A good old-fashioned recession

By on November 4, 2008

The pace of the Titanic-like sinking of America’s financial infrastructure is moving at such a rapid clip that by the time you are reading this, it is likely that new tremors have already wiped out even more money and continued to lower demand for pin-striped suits everywhere. The full shock began to sink in for me when I opened the morning edition of The Wall Street Journal on September 23. Staring me in the face was a headline that is hard to forget, coming from that stalwart of stalwarts of American wheel and deal capitalism and optimism. It read: “The End of Wall Street.”  

 

Though events are moving in fast-forward, a few things are clear: (1) this is bigger than the failure of a few rogue investment banks and financial institutions; (2) America is about to enter a major and probably prolonged recession; and (3) the ripple effects will know no borders, damaging economic security across the world.

 

The implications of these events may seem esoteric at times, especially when the vocabulary of the crisis consists of credit default swaps, securitization, and collateralized debt obligations. But let there be no doubt – the suffering and agony are coming soon to a theater near you. We have only reached the tip of the iceberg, so to speak. 

 

If you think I am painting a pessimistic scenario, there is more. For average households that have already been struggling with creeping inflation over the last months on commodities – most prominently gasoline and food – add to this the double whammy of negative economic growth and potentially double-digit unemployment. Remember the terminology “misery index,” which was a measure of unemployment and inflation during the stagnant Carter years? Get ready to start hearing it all over again.

What all this means for the middle class American family is that economic anxiety is going to be on the increase for the foreseeable future. Inflation will likely remain high, and job security will disappear as layoffs across most sectors, especially manufacturing, will skyrocket.

 

Lots of numbers and scenarios will be thrown about in the coming months by the government and media pundits – bailouts, restructuring, recapitalization, lowering of interest rates and so forth.

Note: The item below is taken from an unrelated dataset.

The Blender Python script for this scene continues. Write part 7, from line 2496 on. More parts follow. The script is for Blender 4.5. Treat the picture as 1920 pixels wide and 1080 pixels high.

But the message to the average household is that it’s time to brace for a good old-fashioned, old school recession. Not a depression, just a tough recession.

 

For those who have been quick to condemn so-called “renegade American capitalism,” it should be noted that there is no immunity in today’s globalized markets, and the contagion has already spread to European banks. Here in Japan, the banks have healthy balance sheets and are well-positioned to ride the storm out this time, even benefit, but the overall economy is already in recession and will suffer more as exports weaken. 

 

The sharp economic downturn that is in the works will no doubt have its ugly moments, including the collapse of giants, a rise in poverty, malaise and pessimism. These are all classic characteristics of a recession. Despite all the nastiness inherent in that, market capitalism, the American economy, and American innovation have historically proven quite resilient. Recessions do have a naturally cleansing effect that encourages rebirth. As time passes, survivors will emerge stronger and innovative businesses will be born from the rubble. The landscape will be different, but it seems unlikely that the energy and innovation of American capitalism will have marked a permanent retreat.

 

Andrew Oplas works at The World Bank in Tokyo. This article represents his personal views, not necessarily those of the World Bank.